Du côté du PS, les cadres du parti veulent rester discrets sur le dossier. "Rien n’est présent dans l’accord de majorité à ce propos. C’est un débat mort-né", nous glisse-t-on. Pour avoir une réaction des écologistes, il faut passer par leur chef de groupe au parlement, John Pitseys : "ce débat est complexe", entame-t-il. "Mais il est important et doit aboutir. En revanche ce que nous pensons, c’est qu’il faut une solution qui envisage le bien-être sur l’ensemble du cycle de vie de l’animal. Les différents membres du groupe se prononceront alors en fonction de leurs convictions et en fonction des arguments qui sont prononcés".

Du côté de l’opposition, le MR se dit favorable à interdire l’abattage rituel sans étourdissement. "Bruxelles ne peut plus rester isolée sur cette question", argumente Alexia Bertrand, la cheffe de groupe MR au parlement bruxellois. "Cela fait quand même depuis 2019 que la Flandre et la Wallonie ont adopté cette mesure et je n’ai pas vu le monde s’effondrer. Je pense qu’il faut pouvoir accueillir cette proposition avec responsabilité pour le bien-être animal", conclut la députée.
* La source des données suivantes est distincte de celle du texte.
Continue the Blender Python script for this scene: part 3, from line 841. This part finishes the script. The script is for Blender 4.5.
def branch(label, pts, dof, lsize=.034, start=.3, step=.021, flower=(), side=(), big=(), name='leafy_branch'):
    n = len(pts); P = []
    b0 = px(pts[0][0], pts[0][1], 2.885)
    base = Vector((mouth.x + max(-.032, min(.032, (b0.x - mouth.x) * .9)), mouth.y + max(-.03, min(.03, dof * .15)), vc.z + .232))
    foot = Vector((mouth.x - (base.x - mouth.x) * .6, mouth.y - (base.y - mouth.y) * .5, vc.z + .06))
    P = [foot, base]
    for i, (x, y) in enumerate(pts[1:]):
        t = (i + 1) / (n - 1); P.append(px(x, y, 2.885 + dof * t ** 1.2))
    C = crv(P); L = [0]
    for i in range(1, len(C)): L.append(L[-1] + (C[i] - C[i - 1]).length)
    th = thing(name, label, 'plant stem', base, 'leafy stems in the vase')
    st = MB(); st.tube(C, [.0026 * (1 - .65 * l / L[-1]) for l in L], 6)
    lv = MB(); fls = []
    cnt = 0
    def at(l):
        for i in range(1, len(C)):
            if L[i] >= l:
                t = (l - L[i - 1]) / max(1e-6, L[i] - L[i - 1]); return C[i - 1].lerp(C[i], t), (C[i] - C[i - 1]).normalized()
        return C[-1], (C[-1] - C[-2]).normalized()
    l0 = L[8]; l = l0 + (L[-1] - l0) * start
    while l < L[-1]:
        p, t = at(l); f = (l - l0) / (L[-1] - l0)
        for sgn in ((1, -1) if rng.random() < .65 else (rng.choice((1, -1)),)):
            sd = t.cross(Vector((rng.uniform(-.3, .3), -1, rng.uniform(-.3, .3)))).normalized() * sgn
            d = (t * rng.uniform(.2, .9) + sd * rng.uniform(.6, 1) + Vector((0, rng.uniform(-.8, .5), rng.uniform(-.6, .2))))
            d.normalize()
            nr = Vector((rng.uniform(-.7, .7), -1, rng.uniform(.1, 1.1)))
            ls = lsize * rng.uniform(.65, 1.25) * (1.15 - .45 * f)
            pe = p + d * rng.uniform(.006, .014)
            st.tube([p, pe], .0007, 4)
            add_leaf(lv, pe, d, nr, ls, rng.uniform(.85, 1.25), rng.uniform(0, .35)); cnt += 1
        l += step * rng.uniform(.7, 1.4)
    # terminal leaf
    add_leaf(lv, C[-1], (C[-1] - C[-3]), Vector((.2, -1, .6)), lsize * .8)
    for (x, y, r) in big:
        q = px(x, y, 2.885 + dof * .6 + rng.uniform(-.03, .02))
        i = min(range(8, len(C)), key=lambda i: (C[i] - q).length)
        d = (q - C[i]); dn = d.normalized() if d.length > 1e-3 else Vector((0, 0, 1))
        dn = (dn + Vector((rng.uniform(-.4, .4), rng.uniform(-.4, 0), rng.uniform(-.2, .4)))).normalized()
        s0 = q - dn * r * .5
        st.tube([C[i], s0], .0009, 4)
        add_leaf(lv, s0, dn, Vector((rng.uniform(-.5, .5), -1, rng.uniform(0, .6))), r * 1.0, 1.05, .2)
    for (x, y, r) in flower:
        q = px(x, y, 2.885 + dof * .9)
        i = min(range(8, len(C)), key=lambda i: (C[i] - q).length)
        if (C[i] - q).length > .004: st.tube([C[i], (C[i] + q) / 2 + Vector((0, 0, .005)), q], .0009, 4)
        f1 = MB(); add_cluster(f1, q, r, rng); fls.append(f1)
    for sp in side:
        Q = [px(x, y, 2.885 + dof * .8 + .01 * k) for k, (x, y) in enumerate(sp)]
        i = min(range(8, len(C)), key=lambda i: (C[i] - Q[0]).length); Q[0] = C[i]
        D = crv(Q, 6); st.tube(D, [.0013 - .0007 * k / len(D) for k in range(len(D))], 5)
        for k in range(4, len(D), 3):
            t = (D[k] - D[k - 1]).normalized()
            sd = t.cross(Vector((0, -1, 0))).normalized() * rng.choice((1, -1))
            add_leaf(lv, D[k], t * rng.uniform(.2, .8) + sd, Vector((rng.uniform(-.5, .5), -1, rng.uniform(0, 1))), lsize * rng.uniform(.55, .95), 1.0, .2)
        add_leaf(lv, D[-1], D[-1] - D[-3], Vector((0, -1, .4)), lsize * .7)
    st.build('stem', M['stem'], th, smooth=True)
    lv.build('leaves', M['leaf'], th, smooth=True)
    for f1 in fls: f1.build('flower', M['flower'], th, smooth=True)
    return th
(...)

Une autre question : l’emploi et la fin du casher et halal à Bruxelles ?

Et par la même occasion, la fin du halal en Belgique. Après les interdictions en Flandre et en Wallonie, les abattoirs d’Anderlecht sont actuellement les seuls endroits où l’on peut légalement procéder à des abattages rituels sans étourdissement en Belgique.

Dans les bâtiments, les deux lignes coexistent, celle "sans étourdissement", destinée à produire de la viande halal et casher et celle dite "traditionnelle" où le bétail est étourdi avant d’être abattu. "Les bovins sont dirigés par le couloir vers le tonneau pivotant", explique Eric Vandeputte, le vétérinaire en charge du contrôle de la qualité des abattoirs. "Les bovins sont fixés fermement. Ils sont retournés à 180 degrés et puis on effectue la saignée. Ils sont ensuite reposés sur un tapis jusqu’aux différents contrôles déterminants si l’animal est inconscient ou mort". L’abattage est réalisé par du personnel agréé par l’Exécutif des Musulmans ou bien par un rabbin pour la tradition juive. Les carcasses sont ensuite traitées, découpée et reçues par les grossistes. Plus de la moitié des abattages à Anderlecht est réalisée sans étourdissement.

Ligne d’abattage des abattoirs d’Anderlecht
Tonneau pivotant pour les abattages rituels sans étourdissement

"On va perdre au moins 30 à 40% de notre chiffre d’affaires et en plus de ça, on va devoir aller chercher notre viande halal dans d’autres pays européens, en France ou en Espagne. Ça va être une catastrophe", déplore l’un des grossistes qui collabore avec les abattoirs.

Dans les boucheries du quartier Cureghem, on partage le constat des grossistes, cette peur de ne plus pouvoir acheter de la viande locale. "Si je ramène la viande de plus loin, le transport et tout le reste feront en sorte que les prix soient plus élevés. Si je ne peux plus garantir une viande halal à mes clients, je ferme boutique", confie l’un d’entre eux.

Au total, ce serait près de 100 emplois directs et 200 emplois indirects qui seraient menacés si la filière "halal et casher" devait s’arrêter, indique la direction des abattoirs d’Anderlecht.